Exercise brief >> Each line below should be retyped exactly, with no pictures.
-- begin Provided material --
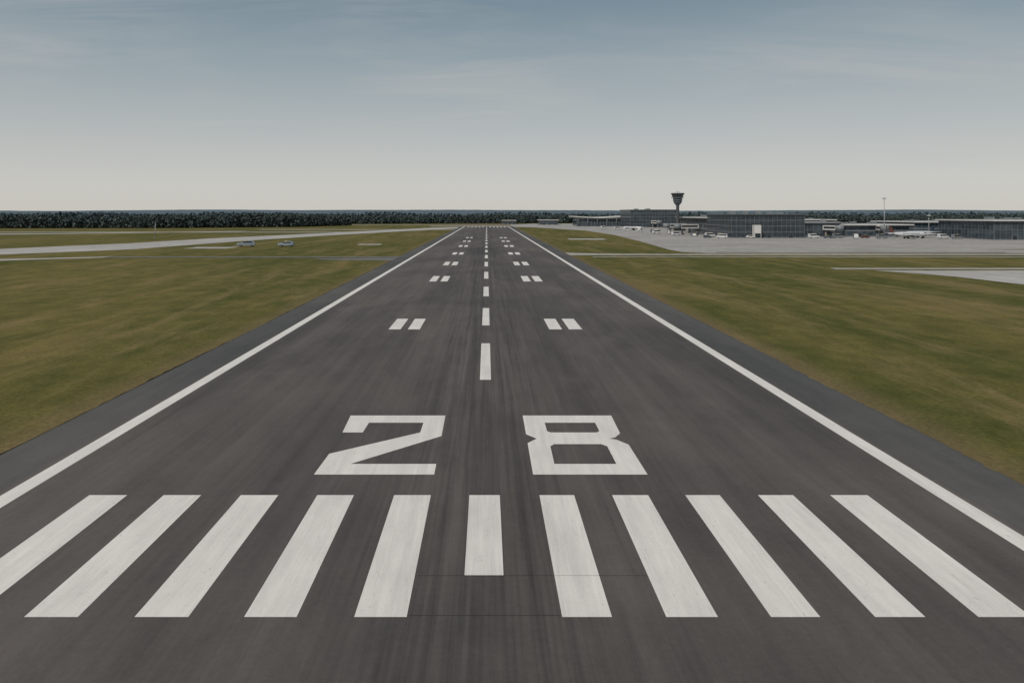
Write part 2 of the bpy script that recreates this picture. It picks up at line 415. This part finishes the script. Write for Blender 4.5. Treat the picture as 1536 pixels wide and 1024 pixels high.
def building(name,x0,x1,y0,y1,h,floors=3,bay=3.0,band=DARKM,roof=ROOFM,fascia=None,over=1.0,louvre=0,units=4,wall=GLASS,ends=None):
    e=empty(name,((x0+x1)/2,(y0+y1)/2,0)); cx,cy=(x0+x1)/2,(y0+y1)/2
    a,b=x0-cx,x1-cx; c,d=y0-cy,y1-cy
    m=MB(); m.box(a,b,c,d,0.0,h-0.6,wall); m.obj('glazed_walls',e)
    m=MB(); fh=(h-0.6)/floors
    for f in range(floors):
        z=f*fh; t=0.55 if f else 0.7
        m.box(a-.12,b+.12,c-.12,c-.003,z,z+t,band)
        m.box(a-.12,a-.003,c,d,z,z+t,band); m.box(b+.003,b+.12,c,d,z,z+t,band)
        for k in range(louvre):
            zz=z+t+(fh-t)*(k+1)/(louvre+1)
            m.box(a-.30,b+.30,c-.32,c-.16,zz,zz+0.12,band)
            m.box(a-.30,a-.16,c,d,zz,zz+0.12,band)
    m.obj('floor_bands',e)
    m=MB(); n=max(2,int((b-a)/bay))
    for k in range(n+1):
        x=a+(b-a)*k/n; m.box(x-.08,x+.08,c-.155,c-.125,0,h-0.7,GREYM)
    n=max(2,int((d-c)/bay))
    for k in range(n+1):
        yv=c+(d-c)*k/n; m.box(a-.155,a-.125,yv-.08,yv+.08,0,h-0.7,GREYM)
    m.obj('mullions',e)
    m=MB(); m.box(a-over,b+over,c-over,d+over,h-0.6,h,fascia or band); m.box(a-over+.4,b+over-.4,c-over+.4,d+over-.4,h,h+.05,roof)
    m.obj('roof',e)
    m=MB()
    for k in range(units):
        ux=random.uniform(a+3,b-6); uy=random.uniform(c+8,d-6); w=random.uniform(1.5,4)
        m.box(ux,ux+w,uy,uy+random.uniform(2,5),h+.05,h+random.uniform(.7,1.5),GREYM)
    if units: m.obj('rooftop_units',e)
    m=MB()
    for k in range(3):
        dx=a+(b-a)*(0.18+0.3*k); m.box(dx,dx+2.6,c-.2,c-.16,0,2.6,GREYM); m.box(dx+.2,dx+2.4,c-.23,c-.203,0.1,2.4,WIN)
    m.obj('doors',e)
    return e
t1=building('terminal_building',135,175,423,470,13.3,4,2.5,DARKM,louvre=3,over=0.8,units=5)
m=MB(); m.box(-8.9,-5.2,-27.5,-23.9,0,7.2,LIGHT); m.box(-8.6,-5.5,-27.56,-27.503,0.2,2.7,WIN); m.obj('entrance_block',t1)
building('terminal_wing',136,168,471.2,540,11.2,3,3.0,GREYM,fascia=LIGHT,over=2.6,units=4)
building('terminal_building',139,184,742,800,17.2,5,3.0,DARKM,louvre=2,over=0.5,units=3)
building('glass_concourse',176.5,206,446,480,8.4,2,3.0,DARKM,fascia=GREYM,over=1.0)
building('cargo_building',206.8,243,442,478,7.3,2,4.0,GREYM,fascia=LIGHT,over=2.0,units=6)
building('hangar_office',259,310,392,440,10.2,2,3.0,DARKM,fascia=LIGHT,over=1.4,units=4)
building('maintenance_building',262,330,470,520,8.6,2,4.0,GREYM,fascia=LIGHT,over=1.5,units=6)
building('pier_building',187,235,520,560,9.5,2,4.0,DARKM,fascia=LIGHT,over=1.6,units=4)
def swept():
    e=empty('swept_roof_concourse',(118,800,0))
    m=MB(); m.box(-24,28,0,40,0,8.2,GLASS); m.obj('glazed_walls',e)
    m=MB()
    n=24; 
    for k in range(n):
        u0=k/n;u1=(k+1)/n
        xa=-28+58*u0; xb=-28+58*u1
        za=9.6+1.6*abs(u0-.45)**1.3*2.2; zb=9.6+1.6*abs(u1-.45)**1.3*2.2
        m.hexa([(xa,-3,za-1.0),(xb,-3,zb-1.0),(xb,43,zb-1.0),(xa,43,za-1.0)],[(xa,-3,za),(xb,-3,zb),(xb,43,zb),(xa,43,za)],LIGHT)
    m.obj('roof',e)
    m=MB()
    for k in range(18):
        x=-24+52*k/17; m.box(x-.15,x+.15,-.2,-.02,0,8.0,GREYM)
    for z in (0,3.3,6.8): m.box(-24,28,-.35,-.203,z,z+.6,DARKM)
    m.obj('mullions',e)
    m=MB()
    for k in range(6):
        x=-23+50*k/5; m.cyl((x,-2,0),(x,-2,8.7),.3,.3,GREYM,8)
    m.obj('columns',e)
swept()
building('airport_shed',62,84,900,930,6,1,4,GREYM,fascia=LIGHT,over=1,units=0)
building('airport_shed',20,36,960,980,5,1,4,GREYM,fascia=LIGHT,over=1,units=0)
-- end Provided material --
Output >>
Write part 2 of the bpy script that recreates this picture. It picks up at line 415. This part finishes the script. Write for Blender 4.5. Treat the picture as 1536 pixels wide and 1024 pixels high.
def building(name,x0,x1,y0,y1,h,floors=3,bay=3.0,band=DARKM,roof=ROOFM,fascia=None,over=1.0,louvre=0,units=4,wall=GLASS,ends=None):
    e=empty(name,((x0+x1)/2,(y0+y1)/2,0)); cx,cy=(x0+x1)/2,(y0+y1)/2
    a,b=x0-cx,x1-cx; c,d=y0-cy,y1-cy
    m=MB(); m.box(a,b,c,d,0.0,h-0.6,wall); m.obj('glazed_walls',e)
    m=MB(); fh=(h-0.6)/floors
    for f in range(floors):
        z=f*fh; t=0.55 if f else 0.7
        m.box(a-.12,b+.12,c-.12,c-.003,z,z+t,band)
        m.box(a-.12,a-.003,c,d,z,z+t,band); m.box(b+.003,b+.12,c,d,z,z+t,band)
        for k in range(louvre):
            zz=z+t+(fh-t)*(k+1)/(louvre+1)
            m.box(a-.30,b+.30,c-.32,c-.16,zz,zz+0.12,band)
            m.box(a-.30,a-.16,c,d,zz,zz+0.12,band)
    m.obj('floor_bands',e)
    m=MB(); n=max(2,int((b-a)/bay))
    for k in range(n+1):
        x=a+(b-a)*k/n; m.box(x-.08,x+.08,c-.155,c-.125,0,h-0.7,GREYM)
    n=max(2,int((d-c)/bay))
    for k in range(n+1):
        yv=c+(d-c)*k/n; m.box(a-.155,a-.125,yv-.08,yv+.08,0,h-0.7,GREYM)
    m.obj('mullions',e)
    m=MB(); m.box(a-over,b+over,c-over,d+over,h-0.6,h,fascia or band); m.box(a-over+.4,b+over-.4,c-over+.4,d+over-.4,h,h+.05,roof)
    m.obj('roof',e)
    m=MB()
    for k in range(units):
        ux=random.uniform(a+3,b-6); uy=random.uniform(c+8,d-6); w=random.uniform(1.5,4)
        m.box(ux,ux+w,uy,uy+random.uniform(2,5),h+.05,h+random.uniform(.7,1.5),GREYM)
    if units: m.obj('rooftop_units',e)
    m=MB()
    for k in range(3):
        dx=a+(b-a)*(0.18+0.3*k); m.box(dx,dx+2.6,c-.2,c-.16,0,2.6,GREYM); m.box(dx+.2,dx+2.4,c-.23,c-.203,0.1,2.4,WIN)
    m.obj('doors',e)
    return e
t1=building('terminal_building',135,175,423,470,13.3,4,2.5,DARKM,louvre=3,over=0.8,units=5)
m=MB(); m.box(-8.9,-5.2,-27.5,-23.9,0,7.2,LIGHT); m.box(-8.6,-5.5,-27.56,-27.503,0.2,2.7,WIN); m.obj('entrance_block',t1)
building('terminal_wing',136,168,471.2,540,11.2,3,3.0,GREYM,fascia=LIGHT,over=2.6,units=4)
building('terminal_building',139,184,742,800,17.2,5,3.0,DARKM,louvre=2,over=0.5,units=3)
building('glass_concourse',176.5,206,446,480,8.4,2,3.0,DARKM,fascia=GREYM,over=1.0)
building('cargo_building',206.8,243,442,478,7.3,2,4.0,GREYM,fascia=LIGHT,over=2.0,units=6)
building('hangar_office',259,310,392,440,10.2,2,3.0,DARKM,fascia=LIGHT,over=1.4,units=4)
building('maintenance_building',262,330,470,520,8.6,2,4.0,GREYM,fascia=LIGHT,over=1.5,units=6)
building('pier_building',187,235,520,560,9.5,2,4.0,DARKM,fascia=LIGHT,over=1.6,units=4)
def swept():
    e=empty('swept_roof_concourse',(118,800,0))
    m=MB(); m.box(-24,28,0,40,0,8.2,GLASS); m.obj('glazed_walls',e)
    m=MB()
    n=24; 
    for k in range(n):
        u0=k/n;u1=(k+1)/n
        xa=-28+58*u0; xb=-28+58*u1
        za=9.6+1.6*abs(u0-.45)**1.3*2.2; zb=9.6+1.6*abs(u1-.45)**1.3*2.2
        m.hexa([(xa,-3,za-1.0),(xb,-3,zb-1.0),(xb,43,zb-1.0),(xa,43,za-1.0)],[(xa,-3,za),(xb,-3,zb),(xb,43,zb),(xa,43,za)],LIGHT)
    m.obj('roof',e)
    m=MB()
    for k in range(18):
        x=-24+52*k/17; m.box(x-.15,x+.15,-.2,-.02,0,8.0,GREYM)
    for z in (0,3.3,6.8): m.box(-24,28,-.35,-.203,z,z+.6,DARKM)
    m.obj('mullions',e)
    m=MB()
    for k in range(6):
        x=-23+50*k/5; m.cyl((x,-2,0),(x,-2,8.7),.3,.3,GREYM,8)
    m.obj('columns',e)
swept()
building('airport_shed',62,84,900,930,6,1,4,GREYM,fascia=LIGHT,over=1,units=0)
building('airport_shed',20,36,960,980,5,1,4,GREYM,fascia=LIGHT,over=1,units=0)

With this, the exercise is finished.